--- Start THE RECORDS ---
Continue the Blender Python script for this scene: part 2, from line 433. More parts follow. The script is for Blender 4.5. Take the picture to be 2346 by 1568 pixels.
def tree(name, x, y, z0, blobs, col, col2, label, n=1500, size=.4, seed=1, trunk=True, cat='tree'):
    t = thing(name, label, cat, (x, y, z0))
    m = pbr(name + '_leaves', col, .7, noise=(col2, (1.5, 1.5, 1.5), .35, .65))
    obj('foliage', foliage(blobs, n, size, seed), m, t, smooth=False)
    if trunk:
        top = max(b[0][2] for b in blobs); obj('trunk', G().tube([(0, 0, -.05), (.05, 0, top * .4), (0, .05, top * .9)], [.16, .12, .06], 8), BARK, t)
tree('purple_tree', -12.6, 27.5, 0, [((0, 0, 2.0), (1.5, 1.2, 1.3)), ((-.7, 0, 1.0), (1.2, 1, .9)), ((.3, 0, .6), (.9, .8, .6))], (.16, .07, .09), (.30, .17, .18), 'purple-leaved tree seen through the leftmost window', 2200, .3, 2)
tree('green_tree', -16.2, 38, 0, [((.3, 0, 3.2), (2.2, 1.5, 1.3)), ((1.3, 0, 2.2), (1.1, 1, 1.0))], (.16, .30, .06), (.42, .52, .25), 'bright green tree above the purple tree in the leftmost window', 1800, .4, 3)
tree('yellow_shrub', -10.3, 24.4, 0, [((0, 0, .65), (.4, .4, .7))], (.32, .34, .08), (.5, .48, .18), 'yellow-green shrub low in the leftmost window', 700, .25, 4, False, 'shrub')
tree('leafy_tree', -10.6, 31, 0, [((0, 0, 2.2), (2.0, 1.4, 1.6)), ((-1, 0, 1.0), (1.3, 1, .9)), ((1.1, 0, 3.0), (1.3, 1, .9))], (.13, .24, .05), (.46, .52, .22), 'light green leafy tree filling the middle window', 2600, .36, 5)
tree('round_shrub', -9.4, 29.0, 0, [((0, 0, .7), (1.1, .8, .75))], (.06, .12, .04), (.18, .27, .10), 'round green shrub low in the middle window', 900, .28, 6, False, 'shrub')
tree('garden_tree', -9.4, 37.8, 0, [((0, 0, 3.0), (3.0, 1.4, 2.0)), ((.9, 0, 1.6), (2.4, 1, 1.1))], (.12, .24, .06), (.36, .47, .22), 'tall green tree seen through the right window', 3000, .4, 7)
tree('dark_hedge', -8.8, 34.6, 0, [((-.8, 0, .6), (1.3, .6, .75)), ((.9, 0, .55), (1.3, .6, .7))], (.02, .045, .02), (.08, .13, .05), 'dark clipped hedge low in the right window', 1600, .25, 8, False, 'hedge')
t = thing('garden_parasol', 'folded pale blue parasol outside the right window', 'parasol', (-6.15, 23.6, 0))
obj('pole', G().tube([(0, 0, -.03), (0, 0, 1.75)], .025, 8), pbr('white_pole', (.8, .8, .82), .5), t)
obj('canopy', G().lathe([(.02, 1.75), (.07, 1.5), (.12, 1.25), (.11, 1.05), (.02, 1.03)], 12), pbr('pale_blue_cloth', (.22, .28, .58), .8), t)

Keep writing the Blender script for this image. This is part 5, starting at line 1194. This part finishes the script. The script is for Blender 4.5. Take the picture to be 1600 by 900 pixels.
--- End THE RECORDS ---
## TASK GOAL
Word for word, write out the data.

## PROBLEM SOLUTION
Continue the Blender Python script for this scene: part 2, from line 433. More parts follow. The script is for Blender 4.5. Take the picture to be 2346 by 1568 pixels.
def tree(name, x, y, z0, blobs, col, col2, label, n=1500, size=.4, seed=1, trunk=True, cat='tree'):
    t = thing(name, label, cat, (x, y, z0))
    m = pbr(name + '_leaves', col, .7, noise=(col2, (1.5, 1.5, 1.5), .35, .65))
    obj('foliage', foliage(blobs, n, size, seed), m, t, smooth=False)
    if trunk:
        top = max(b[0][2] for b in blobs); obj('trunk', G().tube([(0, 0, -.05), (.05, 0, top * .4), (0, .05, top * .9)], [.16, .12, .06], 8), BARK, t)
tree('purple_tree', -12.6, 27.5, 0, [((0, 0, 2.0), (1.5, 1.2, 1.3)), ((-.7, 0, 1.0), (1.2, 1, .9)), ((.3, 0, .6), (.9, .8, .6))], (.16, .07, .09), (.30, .17, .18), 'purple-leaved tree seen through the leftmost window', 2200, .3, 2)
tree('green_tree', -16.2, 38, 0, [((.3, 0, 3.2), (2.2, 1.5, 1.3)), ((1.3, 0, 2.2), (1.1, 1, 1.0))], (.16, .30, .06), (.42, .52, .25), 'bright green tree above the purple tree in the leftmost window', 1800, .4, 3)
tree('yellow_shrub', -10.3, 24.4, 0, [((0, 0, .65), (.4, .4, .7))], (.32, .34, .08), (.5, .48, .18), 'yellow-green shrub low in the leftmost window', 700, .25, 4, False, 'shrub')
tree('leafy_tree', -10.6, 31, 0, [((0, 0, 2.2), (2.0, 1.4, 1.6)), ((-1, 0, 1.0), (1.3, 1, .9)), ((1.1, 0, 3.0), (1.3, 1, .9))], (.13, .24, .05), (.46, .52, .22), 'light green leafy tree filling the middle window', 2600, .36, 5)
tree('round_shrub', -9.4, 29.0, 0, [((0, 0, .7), (1.1, .8, .75))], (.06, .12, .04), (.18, .27, .10), 'round green shrub low in the middle window', 900, .28, 6, False, 'shrub')
tree('garden_tree', -9.4, 37.8, 0, [((0, 0, 3.0), (3.0, 1.4, 2.0)), ((.9, 0, 1.6), (2.4, 1, 1.1))], (.12, .24, .06), (.36, .47, .22), 'tall green tree seen through the right window', 3000, .4, 7)
tree('dark_hedge', -8.8, 34.6, 0, [((-.8, 0, .6), (1.3, .6, .75)), ((.9, 0, .55), (1.3, .6, .7))], (.02, .045, .02), (.08, .13, .05), 'dark clipped hedge low in the right window', 1600, .25, 8, False, 'hedge')
t = thing('garden_parasol', 'folded pale blue parasol outside the right window', 'parasol', (-6.15, 23.6, 0))
obj('pole', G().tube([(0, 0, -.03), (0, 0, 1.75)], .025, 8), pbr('white_pole', (.8, .8, .82), .5), t)
obj('canopy', G().lathe([(.02, 1.75), (.07, 1.5), (.12, 1.25), (.11, 1.05), (.02, 1.03)], 12), pbr('pale_blue_cloth', (.22, .28, .58), .8), t)

Keep writing the Blender script for this image. This is part 5, starting at line 1194. This part finishes the script. The script is for Blender 4.5. Take the picture to be 1600 by 900 pixels.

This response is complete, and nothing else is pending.